**Dataset content**.
+++

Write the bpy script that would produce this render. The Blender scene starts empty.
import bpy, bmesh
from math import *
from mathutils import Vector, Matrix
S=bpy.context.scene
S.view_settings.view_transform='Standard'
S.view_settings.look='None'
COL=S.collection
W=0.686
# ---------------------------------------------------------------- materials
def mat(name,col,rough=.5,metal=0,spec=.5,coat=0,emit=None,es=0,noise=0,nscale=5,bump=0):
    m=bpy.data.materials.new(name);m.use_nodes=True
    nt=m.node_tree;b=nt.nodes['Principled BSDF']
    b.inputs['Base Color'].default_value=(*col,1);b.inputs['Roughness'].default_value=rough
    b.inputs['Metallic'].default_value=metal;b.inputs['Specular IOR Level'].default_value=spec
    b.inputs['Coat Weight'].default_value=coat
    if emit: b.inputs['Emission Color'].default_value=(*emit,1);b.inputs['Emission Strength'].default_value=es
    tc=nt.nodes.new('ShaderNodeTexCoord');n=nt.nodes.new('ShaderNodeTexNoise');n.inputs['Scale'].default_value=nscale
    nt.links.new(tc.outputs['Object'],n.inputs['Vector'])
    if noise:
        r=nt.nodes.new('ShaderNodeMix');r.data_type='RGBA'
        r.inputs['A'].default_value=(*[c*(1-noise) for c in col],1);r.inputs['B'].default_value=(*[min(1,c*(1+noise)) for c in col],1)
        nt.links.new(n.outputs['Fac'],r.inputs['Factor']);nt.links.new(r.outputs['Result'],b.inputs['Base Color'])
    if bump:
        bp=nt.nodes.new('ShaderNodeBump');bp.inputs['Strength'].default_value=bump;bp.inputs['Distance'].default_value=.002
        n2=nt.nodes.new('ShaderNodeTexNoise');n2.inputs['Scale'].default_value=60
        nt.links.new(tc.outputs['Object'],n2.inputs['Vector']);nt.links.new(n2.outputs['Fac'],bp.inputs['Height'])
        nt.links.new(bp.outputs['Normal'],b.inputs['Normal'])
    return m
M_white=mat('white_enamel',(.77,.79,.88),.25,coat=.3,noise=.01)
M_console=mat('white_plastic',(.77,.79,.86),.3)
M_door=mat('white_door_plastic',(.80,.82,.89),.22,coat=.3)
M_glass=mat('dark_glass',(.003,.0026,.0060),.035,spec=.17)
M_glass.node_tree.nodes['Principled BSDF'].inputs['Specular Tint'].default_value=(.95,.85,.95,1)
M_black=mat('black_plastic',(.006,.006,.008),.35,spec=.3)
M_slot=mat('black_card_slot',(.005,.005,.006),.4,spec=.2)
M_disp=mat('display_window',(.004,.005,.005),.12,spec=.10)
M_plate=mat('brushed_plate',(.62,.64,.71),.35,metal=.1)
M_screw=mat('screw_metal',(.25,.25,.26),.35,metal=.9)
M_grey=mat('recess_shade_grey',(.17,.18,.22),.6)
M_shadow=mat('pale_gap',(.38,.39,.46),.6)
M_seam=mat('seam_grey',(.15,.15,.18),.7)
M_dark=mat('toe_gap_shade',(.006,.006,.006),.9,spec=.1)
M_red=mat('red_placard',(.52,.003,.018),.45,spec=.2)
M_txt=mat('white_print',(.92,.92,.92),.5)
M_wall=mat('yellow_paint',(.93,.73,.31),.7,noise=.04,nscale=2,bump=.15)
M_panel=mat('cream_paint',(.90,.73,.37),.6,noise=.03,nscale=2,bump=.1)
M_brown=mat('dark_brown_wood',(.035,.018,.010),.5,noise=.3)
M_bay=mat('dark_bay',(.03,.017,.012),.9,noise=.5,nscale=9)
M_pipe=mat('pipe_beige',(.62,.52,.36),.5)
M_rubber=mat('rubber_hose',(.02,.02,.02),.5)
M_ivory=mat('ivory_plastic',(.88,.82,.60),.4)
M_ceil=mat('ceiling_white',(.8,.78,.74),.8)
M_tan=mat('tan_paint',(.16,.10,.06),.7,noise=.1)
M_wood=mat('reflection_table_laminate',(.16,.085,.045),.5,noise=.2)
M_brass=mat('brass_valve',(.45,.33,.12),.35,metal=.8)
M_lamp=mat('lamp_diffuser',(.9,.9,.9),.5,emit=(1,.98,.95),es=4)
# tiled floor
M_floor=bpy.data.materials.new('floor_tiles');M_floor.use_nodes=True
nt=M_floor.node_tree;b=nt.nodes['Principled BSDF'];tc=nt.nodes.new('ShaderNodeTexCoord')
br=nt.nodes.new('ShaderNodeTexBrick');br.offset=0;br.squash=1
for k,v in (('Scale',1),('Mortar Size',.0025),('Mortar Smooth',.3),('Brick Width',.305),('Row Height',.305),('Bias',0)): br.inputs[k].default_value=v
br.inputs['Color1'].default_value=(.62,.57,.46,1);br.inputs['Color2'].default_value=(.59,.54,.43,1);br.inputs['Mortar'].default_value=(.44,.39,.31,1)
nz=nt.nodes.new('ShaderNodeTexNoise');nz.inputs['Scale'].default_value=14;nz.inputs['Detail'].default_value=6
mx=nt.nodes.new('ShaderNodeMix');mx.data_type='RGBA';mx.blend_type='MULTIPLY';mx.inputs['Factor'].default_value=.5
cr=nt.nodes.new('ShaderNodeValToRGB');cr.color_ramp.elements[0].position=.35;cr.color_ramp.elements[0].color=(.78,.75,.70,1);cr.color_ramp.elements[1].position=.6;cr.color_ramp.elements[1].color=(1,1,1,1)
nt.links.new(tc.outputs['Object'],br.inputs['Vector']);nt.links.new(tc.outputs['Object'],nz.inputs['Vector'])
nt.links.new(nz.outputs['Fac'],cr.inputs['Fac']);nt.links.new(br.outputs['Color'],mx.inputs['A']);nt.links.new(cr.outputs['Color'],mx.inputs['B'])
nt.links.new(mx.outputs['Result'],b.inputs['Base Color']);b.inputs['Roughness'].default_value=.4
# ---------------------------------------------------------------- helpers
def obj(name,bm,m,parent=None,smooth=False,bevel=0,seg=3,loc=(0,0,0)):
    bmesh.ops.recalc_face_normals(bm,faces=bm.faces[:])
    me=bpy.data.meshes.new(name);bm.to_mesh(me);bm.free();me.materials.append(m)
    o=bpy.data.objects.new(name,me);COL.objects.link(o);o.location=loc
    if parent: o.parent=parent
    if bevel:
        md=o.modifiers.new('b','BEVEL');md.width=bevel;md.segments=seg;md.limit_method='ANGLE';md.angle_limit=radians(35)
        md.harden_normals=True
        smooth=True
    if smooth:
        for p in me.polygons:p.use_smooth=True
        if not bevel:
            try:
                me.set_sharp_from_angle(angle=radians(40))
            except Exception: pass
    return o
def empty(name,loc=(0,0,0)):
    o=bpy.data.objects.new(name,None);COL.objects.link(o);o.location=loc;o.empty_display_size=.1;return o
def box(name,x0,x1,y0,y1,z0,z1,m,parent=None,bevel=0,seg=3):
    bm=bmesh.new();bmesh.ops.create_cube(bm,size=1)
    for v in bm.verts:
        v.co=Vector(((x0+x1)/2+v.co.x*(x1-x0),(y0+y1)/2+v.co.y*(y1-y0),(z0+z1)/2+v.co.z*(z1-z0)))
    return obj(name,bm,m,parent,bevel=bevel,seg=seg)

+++

**Exercise task**. Determine how many lines in the listing above hold the word "scene", answering with the number only.

**Result**. 2